A methodology to assess the dynamic response and the structural performance of floating photovoltaic systems

Abstract

This study presents a comprehensive methodology for evaluating floating photovoltaic (FPV) structures, focusing on the impact of wind and wave conditions from hydrodynamic and structural perspectives. The methodology is applied to a Class 1 pontoon-type structure with rigid and hinged configurations. A total of 558 simulations are conducted, considering various environmental actions, configurations, and mooring line chain sections. The results provide essential data on loads and motion time series for subsequent structural analysis. Wind forces primarily influence surge and sway motions, while wave forces dominate other motion components.
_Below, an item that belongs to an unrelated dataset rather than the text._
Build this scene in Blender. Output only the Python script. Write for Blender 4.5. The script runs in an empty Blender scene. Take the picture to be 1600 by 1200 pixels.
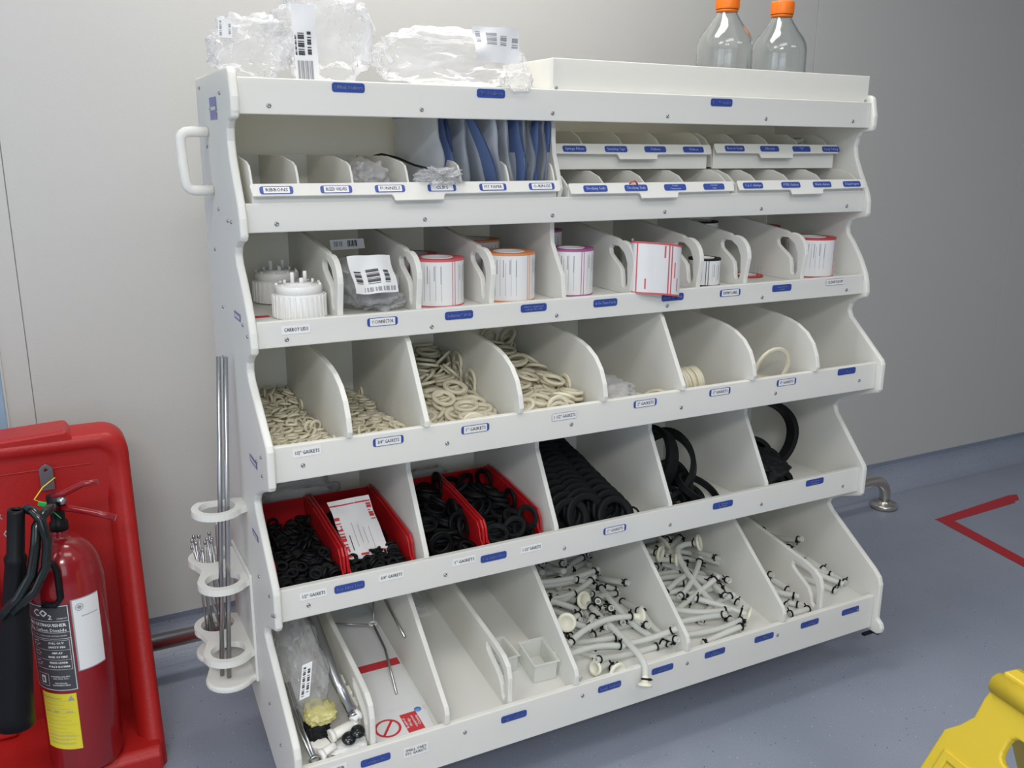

Comparing the hinged configuration to the rigid one, a significant reduction in maximum yaw motions of 32% to 76% was observed, depending on the mooring chain section employed. This reduction in yaw motions may positively impact the energy yield. However, an inverse trend was observed for pitch motions. Hence, a comprehensive assessment of wave-induced motions is crucial for selecting the optimal FPV configuration. Furthermore, heavier chain sections effectively limited surge, sway, and yaw motions, with variations of up to 75% observed in the hinged configuration when comparing different chain options. Structural analysis highlights the importance of wave characteristics, mooring system configuration, and system flexibility. The findings emphasize the need to consider environmental conditions, structural aspects, and energy efficiency in optimizing FPV configurations.